1サムエル26章 あの槍で彼を一気に地に刺し

1サム26:8「アビシャイはダビデに言った。「神はきょう、あなたの敵をあなたの手に渡されました。どうぞ私に、あの槍で彼を一気に地に刺し殺させてください。二度することはいりません」」
ダビデの手には琴、サウルの手には槍という場面が2度ほど登場していますが(18:8、19:10)、琴は神を賛美する楽器で、槍は人を刺す武器です。サウルが手に握った槍を離さないのは、誰かを傷つけようとする肉の思いからです。槍はサウルの肉の象徴です。もし、その槍で刺し殺されたなら、サウルは自分の肉の思いによって死んだことになります。サウルの強情さや嫉妬心が、自分に跳ね返って死ぬのは皮肉なことです。

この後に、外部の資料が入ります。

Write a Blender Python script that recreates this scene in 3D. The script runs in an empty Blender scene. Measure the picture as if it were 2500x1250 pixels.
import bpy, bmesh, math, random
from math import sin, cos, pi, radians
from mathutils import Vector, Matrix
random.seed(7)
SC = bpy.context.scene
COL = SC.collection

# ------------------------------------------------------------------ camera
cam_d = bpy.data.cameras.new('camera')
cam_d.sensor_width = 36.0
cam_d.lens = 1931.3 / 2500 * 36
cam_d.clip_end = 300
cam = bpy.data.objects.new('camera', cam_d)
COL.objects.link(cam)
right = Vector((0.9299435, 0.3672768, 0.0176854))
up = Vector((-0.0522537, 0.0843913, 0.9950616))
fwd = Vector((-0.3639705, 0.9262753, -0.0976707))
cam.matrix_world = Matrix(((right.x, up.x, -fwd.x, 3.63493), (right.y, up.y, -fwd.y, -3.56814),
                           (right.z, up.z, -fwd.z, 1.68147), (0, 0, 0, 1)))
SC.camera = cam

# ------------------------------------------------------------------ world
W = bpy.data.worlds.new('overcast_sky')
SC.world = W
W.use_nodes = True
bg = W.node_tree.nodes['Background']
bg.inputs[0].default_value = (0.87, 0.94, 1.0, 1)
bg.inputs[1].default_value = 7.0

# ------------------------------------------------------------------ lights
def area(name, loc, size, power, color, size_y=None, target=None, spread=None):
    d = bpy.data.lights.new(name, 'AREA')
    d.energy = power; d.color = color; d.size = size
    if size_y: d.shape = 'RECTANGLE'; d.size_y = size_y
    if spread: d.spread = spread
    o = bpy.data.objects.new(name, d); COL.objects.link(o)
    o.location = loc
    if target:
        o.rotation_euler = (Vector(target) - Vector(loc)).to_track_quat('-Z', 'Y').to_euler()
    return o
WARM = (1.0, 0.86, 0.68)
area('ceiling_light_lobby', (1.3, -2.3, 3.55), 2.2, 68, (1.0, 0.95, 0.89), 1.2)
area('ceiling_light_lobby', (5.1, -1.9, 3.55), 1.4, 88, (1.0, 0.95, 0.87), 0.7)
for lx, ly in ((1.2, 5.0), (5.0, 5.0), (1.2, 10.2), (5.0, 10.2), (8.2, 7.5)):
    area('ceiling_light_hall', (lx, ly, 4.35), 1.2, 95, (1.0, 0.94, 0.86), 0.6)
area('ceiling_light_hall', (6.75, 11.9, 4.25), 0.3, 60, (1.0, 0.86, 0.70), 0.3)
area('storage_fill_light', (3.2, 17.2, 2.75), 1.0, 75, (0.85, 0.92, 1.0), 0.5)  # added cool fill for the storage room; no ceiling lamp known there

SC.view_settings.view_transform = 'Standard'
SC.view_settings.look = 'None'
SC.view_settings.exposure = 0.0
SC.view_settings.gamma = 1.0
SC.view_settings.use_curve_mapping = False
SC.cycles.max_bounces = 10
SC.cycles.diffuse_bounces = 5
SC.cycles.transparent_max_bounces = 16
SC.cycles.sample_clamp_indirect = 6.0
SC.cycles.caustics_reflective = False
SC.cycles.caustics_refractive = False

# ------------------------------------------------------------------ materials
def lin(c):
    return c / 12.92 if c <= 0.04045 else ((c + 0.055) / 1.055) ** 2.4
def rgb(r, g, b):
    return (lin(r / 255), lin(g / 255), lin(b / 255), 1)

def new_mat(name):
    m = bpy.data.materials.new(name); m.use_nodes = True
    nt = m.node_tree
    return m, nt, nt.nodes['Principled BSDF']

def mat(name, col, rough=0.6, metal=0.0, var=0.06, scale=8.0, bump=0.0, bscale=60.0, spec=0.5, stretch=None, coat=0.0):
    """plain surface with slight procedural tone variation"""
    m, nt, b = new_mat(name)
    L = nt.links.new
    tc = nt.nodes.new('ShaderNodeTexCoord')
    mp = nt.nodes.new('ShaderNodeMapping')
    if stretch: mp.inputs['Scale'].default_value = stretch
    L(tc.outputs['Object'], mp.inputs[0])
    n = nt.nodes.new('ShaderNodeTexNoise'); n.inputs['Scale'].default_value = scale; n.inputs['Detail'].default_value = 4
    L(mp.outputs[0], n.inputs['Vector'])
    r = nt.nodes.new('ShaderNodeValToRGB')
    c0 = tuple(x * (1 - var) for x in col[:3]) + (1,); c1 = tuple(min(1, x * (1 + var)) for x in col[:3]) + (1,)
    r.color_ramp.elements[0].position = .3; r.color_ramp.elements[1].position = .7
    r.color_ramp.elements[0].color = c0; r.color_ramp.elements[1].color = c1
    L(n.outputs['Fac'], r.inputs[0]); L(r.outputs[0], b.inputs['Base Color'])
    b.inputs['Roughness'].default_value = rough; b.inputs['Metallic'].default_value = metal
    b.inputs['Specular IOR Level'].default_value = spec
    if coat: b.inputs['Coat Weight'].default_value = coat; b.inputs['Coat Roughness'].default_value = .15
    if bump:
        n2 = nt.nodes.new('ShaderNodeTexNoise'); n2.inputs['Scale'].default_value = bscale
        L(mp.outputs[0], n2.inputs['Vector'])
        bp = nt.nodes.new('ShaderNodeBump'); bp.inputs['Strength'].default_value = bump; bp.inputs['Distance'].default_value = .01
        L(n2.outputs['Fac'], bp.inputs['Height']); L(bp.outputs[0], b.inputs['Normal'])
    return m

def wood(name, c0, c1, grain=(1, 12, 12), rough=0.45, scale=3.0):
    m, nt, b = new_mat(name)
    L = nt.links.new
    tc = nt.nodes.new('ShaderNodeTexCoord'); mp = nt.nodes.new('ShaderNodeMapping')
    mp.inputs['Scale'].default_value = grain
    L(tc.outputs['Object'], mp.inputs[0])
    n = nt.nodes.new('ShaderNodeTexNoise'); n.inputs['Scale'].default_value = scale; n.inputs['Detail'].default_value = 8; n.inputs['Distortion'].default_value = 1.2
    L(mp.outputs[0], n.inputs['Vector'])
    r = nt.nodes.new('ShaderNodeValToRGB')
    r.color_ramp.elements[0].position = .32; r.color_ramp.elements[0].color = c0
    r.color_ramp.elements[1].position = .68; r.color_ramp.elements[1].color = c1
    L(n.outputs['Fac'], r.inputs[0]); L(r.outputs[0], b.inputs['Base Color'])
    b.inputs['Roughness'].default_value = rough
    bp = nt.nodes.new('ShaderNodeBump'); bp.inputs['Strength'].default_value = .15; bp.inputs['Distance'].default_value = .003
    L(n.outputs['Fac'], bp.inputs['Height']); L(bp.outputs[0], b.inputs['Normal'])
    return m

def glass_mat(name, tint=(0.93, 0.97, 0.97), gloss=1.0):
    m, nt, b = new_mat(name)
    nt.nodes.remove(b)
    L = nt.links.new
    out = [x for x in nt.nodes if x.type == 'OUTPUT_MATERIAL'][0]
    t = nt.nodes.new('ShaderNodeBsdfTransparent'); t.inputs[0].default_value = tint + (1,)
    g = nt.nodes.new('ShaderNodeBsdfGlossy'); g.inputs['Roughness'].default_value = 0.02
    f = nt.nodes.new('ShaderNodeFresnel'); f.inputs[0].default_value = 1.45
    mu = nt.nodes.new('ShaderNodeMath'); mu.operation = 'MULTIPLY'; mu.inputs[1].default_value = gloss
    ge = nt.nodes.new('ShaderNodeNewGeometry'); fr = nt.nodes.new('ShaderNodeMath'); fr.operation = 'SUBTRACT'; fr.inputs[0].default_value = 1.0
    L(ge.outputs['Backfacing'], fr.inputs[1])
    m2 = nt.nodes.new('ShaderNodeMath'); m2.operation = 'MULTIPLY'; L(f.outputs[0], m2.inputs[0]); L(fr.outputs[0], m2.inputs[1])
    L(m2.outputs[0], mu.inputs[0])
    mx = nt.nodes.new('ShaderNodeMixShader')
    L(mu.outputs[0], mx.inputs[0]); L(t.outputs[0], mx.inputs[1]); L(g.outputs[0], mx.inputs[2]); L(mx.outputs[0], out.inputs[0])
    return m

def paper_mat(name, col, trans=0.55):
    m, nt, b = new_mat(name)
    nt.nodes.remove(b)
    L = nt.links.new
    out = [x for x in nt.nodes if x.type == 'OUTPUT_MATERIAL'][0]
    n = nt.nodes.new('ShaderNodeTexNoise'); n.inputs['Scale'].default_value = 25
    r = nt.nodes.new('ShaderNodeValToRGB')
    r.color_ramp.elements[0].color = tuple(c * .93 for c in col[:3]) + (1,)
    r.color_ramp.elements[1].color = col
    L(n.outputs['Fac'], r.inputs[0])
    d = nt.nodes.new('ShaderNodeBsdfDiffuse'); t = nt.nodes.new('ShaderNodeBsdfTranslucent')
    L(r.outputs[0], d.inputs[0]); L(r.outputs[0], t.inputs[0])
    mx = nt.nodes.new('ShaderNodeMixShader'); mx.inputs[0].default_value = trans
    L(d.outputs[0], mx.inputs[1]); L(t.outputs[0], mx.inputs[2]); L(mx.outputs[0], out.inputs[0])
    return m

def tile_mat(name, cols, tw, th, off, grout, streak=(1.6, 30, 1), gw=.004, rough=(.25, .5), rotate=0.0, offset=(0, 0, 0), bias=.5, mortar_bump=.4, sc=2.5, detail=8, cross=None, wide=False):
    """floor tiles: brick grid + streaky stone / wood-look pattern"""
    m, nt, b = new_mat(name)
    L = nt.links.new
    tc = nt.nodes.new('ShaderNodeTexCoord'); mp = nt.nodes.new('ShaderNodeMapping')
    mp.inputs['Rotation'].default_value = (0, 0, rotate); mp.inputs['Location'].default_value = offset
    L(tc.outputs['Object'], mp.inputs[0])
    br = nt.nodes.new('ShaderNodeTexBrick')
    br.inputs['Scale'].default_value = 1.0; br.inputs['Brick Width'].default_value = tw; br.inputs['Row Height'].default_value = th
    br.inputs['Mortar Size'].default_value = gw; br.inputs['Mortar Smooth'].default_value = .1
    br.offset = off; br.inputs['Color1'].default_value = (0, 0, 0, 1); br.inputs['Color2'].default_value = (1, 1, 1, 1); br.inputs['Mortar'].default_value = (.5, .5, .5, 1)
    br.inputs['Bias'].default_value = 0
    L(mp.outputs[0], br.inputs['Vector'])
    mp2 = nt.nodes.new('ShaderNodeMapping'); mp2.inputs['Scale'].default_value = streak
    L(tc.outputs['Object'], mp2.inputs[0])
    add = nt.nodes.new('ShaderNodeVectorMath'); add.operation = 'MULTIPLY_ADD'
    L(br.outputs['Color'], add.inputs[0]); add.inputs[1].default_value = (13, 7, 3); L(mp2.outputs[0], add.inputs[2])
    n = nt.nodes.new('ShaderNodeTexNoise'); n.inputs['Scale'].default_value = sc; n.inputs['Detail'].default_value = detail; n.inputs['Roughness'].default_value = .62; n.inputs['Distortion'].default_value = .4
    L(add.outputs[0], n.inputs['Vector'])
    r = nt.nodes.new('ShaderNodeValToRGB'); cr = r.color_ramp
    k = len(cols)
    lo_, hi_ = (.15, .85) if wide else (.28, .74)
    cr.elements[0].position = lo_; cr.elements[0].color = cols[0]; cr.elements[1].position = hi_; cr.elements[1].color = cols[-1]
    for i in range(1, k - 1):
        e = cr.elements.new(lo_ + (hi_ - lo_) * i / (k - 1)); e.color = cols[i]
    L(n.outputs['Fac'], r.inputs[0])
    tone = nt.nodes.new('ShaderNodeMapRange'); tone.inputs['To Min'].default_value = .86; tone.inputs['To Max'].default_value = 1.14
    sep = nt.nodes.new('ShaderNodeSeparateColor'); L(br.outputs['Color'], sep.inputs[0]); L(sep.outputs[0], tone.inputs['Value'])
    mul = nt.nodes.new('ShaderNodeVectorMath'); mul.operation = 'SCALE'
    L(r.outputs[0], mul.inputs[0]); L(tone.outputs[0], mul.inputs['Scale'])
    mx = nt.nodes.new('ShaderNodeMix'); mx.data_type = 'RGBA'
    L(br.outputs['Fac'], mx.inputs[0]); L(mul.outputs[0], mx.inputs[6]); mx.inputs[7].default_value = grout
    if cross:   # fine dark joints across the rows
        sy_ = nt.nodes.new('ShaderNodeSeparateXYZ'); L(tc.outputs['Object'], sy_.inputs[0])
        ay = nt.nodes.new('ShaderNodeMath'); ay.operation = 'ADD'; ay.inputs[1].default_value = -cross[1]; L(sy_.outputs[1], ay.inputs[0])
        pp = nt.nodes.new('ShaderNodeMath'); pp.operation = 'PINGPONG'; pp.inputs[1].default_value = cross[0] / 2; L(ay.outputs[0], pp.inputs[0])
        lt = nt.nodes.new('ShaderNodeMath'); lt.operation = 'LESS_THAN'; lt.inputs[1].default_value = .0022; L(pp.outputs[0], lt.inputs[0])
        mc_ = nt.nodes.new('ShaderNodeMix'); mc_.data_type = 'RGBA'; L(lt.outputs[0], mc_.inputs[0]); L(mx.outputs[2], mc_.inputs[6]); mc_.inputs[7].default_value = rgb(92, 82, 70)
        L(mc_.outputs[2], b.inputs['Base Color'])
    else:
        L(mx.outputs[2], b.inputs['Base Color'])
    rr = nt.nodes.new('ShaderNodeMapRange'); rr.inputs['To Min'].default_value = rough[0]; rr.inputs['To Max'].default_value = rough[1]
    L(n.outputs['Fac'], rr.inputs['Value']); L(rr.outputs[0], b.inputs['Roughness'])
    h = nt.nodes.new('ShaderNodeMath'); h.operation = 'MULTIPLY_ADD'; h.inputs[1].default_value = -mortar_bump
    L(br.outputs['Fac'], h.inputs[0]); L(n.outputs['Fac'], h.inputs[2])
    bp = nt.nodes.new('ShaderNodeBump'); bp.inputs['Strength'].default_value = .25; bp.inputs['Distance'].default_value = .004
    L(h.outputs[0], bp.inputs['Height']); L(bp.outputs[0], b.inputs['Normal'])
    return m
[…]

しかし、ダビデは「油そそがれた者」の死を人が決めることはではない、ましてや自分が手を下すことなど絶対にできないと考えていました(11)。確かにアビシャイの言うように、サウルがダビデの目の前で無防備な様子をさらけ出したのは(7)、神がサウルのいのちをダビデに渡したように見えます。ダビデを追い回し、ダビデも逃亡生活に疲れていたはずです。神の与えた試練を甘んじて受け入れなければ、何のための試練でしょうか。相手が「油そそがれた者」ならばなおさらのことです。ここで逃亡劇を終わらせることもできたでしょう。アビシャイの言う人間的な思いは誘惑でしたが、ダビデ自身も油がそそがれており(16:13)、サウルを否定することは自分に注がれた油も否定することになるのです。